═══ RECORDS PROVIDED ═══
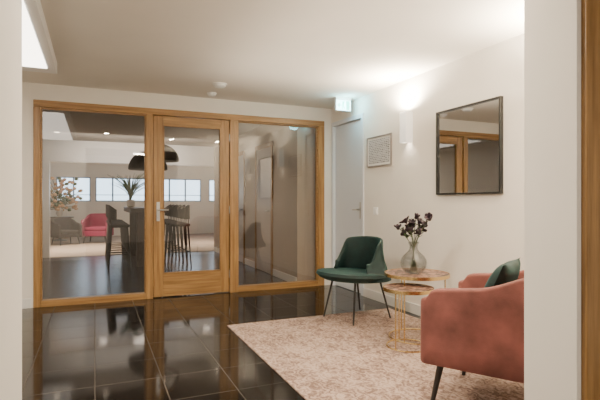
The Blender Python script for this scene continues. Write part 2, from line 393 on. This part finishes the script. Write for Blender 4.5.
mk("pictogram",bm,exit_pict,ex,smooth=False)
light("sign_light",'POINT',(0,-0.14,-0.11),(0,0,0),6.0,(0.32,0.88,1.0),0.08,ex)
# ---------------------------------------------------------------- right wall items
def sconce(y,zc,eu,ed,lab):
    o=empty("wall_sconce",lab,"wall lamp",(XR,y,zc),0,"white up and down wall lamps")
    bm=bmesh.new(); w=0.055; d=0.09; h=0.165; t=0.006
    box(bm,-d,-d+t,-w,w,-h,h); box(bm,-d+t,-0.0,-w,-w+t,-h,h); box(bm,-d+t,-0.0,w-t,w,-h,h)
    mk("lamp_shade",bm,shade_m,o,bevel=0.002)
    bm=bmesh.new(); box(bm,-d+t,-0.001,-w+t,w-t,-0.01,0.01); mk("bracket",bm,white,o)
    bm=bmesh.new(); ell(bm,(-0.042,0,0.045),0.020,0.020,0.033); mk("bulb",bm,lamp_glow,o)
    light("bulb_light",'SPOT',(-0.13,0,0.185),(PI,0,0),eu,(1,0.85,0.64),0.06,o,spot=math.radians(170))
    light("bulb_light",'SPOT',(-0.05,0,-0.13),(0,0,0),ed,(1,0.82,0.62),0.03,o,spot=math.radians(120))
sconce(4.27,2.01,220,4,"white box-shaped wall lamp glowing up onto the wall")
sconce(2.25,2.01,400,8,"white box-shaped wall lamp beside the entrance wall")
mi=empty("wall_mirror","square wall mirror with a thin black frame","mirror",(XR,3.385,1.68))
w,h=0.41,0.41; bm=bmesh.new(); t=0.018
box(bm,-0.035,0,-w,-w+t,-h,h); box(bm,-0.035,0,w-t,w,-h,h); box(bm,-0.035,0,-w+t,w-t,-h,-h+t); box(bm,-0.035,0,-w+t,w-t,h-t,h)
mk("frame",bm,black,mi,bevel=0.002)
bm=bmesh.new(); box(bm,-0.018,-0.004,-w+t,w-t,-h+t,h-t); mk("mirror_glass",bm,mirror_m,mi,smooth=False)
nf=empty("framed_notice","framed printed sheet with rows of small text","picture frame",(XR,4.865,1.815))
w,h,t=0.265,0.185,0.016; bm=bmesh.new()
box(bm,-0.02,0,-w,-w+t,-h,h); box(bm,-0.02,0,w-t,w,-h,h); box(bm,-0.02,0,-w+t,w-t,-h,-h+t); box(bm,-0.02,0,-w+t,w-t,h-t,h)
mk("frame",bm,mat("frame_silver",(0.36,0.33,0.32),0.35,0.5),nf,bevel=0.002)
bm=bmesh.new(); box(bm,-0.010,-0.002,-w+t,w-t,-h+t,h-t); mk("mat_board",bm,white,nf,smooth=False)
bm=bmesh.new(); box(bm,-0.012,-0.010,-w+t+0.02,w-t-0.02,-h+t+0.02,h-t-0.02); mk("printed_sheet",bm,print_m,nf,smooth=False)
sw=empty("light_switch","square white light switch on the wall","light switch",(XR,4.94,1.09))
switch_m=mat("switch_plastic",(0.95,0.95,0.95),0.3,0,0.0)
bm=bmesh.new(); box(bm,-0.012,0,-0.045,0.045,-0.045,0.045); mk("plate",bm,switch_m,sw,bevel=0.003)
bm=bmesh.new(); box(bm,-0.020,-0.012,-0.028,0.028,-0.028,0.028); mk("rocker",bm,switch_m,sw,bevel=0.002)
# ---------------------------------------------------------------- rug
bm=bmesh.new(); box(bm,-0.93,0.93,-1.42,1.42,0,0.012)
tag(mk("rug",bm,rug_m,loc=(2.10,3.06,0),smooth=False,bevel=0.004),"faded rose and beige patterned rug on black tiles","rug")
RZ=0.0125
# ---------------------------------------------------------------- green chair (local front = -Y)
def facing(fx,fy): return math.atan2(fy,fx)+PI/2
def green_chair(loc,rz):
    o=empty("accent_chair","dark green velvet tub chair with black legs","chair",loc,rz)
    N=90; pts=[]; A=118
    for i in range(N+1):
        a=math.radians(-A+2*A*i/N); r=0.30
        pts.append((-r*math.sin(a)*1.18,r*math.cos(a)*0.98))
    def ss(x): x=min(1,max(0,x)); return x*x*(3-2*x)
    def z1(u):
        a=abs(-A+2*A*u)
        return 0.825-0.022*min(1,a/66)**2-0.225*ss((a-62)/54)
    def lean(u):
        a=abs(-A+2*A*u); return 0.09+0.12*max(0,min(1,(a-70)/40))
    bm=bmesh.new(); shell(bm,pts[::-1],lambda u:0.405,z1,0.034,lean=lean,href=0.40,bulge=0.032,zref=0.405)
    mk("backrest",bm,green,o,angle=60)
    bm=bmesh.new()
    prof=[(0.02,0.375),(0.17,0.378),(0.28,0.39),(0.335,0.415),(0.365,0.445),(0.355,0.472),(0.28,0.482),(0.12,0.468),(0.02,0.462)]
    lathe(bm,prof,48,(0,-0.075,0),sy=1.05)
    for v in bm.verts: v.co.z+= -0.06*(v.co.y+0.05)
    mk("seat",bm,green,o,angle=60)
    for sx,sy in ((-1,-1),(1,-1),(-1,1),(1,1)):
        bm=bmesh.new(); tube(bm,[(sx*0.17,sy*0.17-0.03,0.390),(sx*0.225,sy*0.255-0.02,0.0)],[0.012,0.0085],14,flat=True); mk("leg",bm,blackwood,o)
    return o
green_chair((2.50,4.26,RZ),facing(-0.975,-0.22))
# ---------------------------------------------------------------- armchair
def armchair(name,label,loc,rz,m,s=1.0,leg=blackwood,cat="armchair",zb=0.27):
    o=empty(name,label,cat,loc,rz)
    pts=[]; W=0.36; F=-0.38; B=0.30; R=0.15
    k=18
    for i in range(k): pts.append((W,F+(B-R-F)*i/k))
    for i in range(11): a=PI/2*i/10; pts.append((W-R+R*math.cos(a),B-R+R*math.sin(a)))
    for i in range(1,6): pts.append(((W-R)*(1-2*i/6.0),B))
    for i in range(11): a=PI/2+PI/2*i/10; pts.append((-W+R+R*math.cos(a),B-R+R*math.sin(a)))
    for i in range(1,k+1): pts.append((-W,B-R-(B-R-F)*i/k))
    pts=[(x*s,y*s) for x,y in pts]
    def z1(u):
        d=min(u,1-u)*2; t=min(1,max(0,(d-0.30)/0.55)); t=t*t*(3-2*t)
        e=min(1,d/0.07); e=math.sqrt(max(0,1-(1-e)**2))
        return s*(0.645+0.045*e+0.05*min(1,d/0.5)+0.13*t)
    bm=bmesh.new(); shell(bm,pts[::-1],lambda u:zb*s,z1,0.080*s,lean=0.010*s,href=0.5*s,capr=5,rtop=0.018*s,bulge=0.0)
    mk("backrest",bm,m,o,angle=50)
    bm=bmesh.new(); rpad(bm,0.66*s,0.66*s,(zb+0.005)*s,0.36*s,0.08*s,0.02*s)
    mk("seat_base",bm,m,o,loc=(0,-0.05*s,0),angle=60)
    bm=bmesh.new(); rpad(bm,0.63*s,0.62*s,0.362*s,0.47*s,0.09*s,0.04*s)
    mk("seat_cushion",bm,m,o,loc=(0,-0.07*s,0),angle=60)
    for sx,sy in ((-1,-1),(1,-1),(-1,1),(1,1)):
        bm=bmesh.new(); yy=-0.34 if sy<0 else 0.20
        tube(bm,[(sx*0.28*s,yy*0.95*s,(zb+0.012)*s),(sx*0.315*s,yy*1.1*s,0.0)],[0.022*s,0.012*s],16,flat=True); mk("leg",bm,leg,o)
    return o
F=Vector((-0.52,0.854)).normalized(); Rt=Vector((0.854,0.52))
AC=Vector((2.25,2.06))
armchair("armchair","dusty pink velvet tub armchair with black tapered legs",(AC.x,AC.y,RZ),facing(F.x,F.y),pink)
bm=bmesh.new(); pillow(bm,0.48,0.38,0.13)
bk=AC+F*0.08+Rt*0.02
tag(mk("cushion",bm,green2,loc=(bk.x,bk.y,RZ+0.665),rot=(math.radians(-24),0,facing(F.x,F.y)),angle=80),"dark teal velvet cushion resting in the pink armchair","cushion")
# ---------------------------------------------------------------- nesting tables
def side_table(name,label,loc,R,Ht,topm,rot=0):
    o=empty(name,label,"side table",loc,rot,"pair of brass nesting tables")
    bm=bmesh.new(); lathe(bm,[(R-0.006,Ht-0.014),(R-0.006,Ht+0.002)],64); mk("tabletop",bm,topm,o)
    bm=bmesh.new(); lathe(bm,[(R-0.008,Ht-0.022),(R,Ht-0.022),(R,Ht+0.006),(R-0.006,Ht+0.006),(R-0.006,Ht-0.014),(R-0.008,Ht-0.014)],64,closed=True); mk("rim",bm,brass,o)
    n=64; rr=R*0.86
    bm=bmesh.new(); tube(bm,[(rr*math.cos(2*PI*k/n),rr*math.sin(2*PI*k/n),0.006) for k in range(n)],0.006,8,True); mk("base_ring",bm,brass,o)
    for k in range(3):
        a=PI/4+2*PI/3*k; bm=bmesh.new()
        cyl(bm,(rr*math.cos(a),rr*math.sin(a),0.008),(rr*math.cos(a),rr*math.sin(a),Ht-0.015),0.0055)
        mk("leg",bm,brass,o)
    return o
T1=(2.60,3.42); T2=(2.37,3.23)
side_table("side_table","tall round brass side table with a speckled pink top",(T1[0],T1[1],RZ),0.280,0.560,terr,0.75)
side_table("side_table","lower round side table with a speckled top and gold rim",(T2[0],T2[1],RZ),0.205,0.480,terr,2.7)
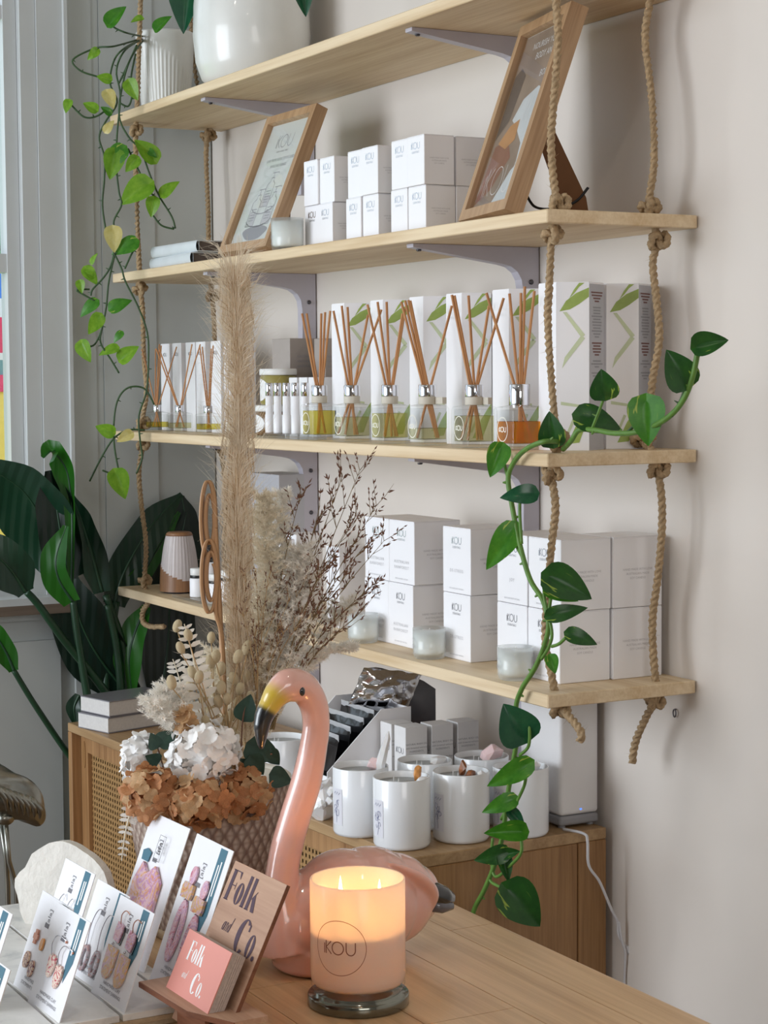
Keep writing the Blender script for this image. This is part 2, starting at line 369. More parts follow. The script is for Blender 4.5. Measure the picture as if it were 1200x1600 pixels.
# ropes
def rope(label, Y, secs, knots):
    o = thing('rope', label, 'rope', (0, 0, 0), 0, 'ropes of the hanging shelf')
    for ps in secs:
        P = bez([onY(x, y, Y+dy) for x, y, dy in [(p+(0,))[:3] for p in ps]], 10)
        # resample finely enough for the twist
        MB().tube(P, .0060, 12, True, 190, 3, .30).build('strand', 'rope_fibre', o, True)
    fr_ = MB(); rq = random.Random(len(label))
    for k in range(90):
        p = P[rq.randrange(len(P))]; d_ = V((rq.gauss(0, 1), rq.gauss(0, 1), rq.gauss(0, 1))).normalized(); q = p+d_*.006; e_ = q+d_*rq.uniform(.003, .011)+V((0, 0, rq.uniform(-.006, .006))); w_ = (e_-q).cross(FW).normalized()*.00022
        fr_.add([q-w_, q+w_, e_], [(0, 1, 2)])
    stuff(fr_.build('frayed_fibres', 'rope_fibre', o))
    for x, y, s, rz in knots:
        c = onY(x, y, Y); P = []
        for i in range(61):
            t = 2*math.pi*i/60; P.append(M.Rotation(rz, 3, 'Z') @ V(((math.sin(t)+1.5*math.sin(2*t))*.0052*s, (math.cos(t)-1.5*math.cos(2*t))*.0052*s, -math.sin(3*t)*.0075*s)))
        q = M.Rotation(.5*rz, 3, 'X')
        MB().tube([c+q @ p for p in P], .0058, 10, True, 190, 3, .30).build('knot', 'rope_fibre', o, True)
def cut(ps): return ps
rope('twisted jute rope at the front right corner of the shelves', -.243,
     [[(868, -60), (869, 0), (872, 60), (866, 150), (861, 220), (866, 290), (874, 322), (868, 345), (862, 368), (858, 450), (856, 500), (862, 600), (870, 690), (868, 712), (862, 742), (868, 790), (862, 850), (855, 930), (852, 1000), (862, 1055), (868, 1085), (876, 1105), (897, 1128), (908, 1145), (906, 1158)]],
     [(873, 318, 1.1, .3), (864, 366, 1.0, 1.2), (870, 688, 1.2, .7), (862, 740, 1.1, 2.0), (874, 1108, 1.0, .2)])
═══
> _DO THIS_:
Produce an exact copy of the lines from the one containing "Keep writing the" through the last line, and of nothing else.

> _SOLVED PROBLEM_:
Keep writing the Blender script for this image. This is part 2, starting at line 369. More parts follow. The script is for Blender 4.5. Measure the picture as if it were 1200x1600 pixels.
# ropes
def rope(label, Y, secs, knots):
    o = thing('rope', label, 'rope', (0, 0, 0), 0, 'ropes of the hanging shelf')
    for ps in secs:
        P = bez([onY(x, y, Y+dy) for x, y, dy in [(p+(0,))[:3] for p in ps]], 10)
        # resample finely enough for the twist
        MB().tube(P, .0060, 12, True, 190, 3, .30).build('strand', 'rope_fibre', o, True)
    fr_ = MB(); rq = random.Random(len(label))
    for k in range(90):
        p = P[rq.randrange(len(P))]; d_ = V((rq.gauss(0, 1), rq.gauss(0, 1), rq.gauss(0, 1))).normalized(); q = p+d_*.006; e_ = q+d_*rq.uniform(.003, .011)+V((0, 0, rq.uniform(-.006, .006))); w_ = (e_-q).cross(FW).normalized()*.00022
        fr_.add([q-w_, q+w_, e_], [(0, 1, 2)])
    stuff(fr_.build('frayed_fibres', 'rope_fibre', o))
    for x, y, s, rz in knots:
        c = onY(x, y, Y); P = []
        for i in range(61):
            t = 2*math.pi*i/60; P.append(M.Rotation(rz, 3, 'Z') @ V(((math.sin(t)+1.5*math.sin(2*t))*.0052*s, (math.cos(t)-1.5*math.cos(2*t))*.0052*s, -math.sin(3*t)*.0075*s)))
        q = M.Rotation(.5*rz, 3, 'X')
        MB().tube([c+q @ p for p in P], .0058, 10, True, 190, 3, .30).build('knot', 'rope_fibre', o, True)
def cut(ps): return ps
rope('twisted jute rope at the front right corner of the shelves', -.243,
     [[(868, -60), (869, 0), (872, 60), (866, 150), (861, 220), (866, 290), (874, 322), (868, 345), (862, 368), (858, 450), (856, 500), (862, 600), (870, 690), (868, 712), (862, 742), (868, 790), (862, 850), (855, 930), (852, 1000), (862, 1055), (868, 1085), (876, 1105), (897, 1128), (908, 1145), (906, 1158)]],
     [(873, 318, 1.1, .3), (864, 366, 1.0, 1.2), (870, 688, 1.2, .7), (862, 740, 1.1, 2.0), (874, 1108, 1.0, .2)])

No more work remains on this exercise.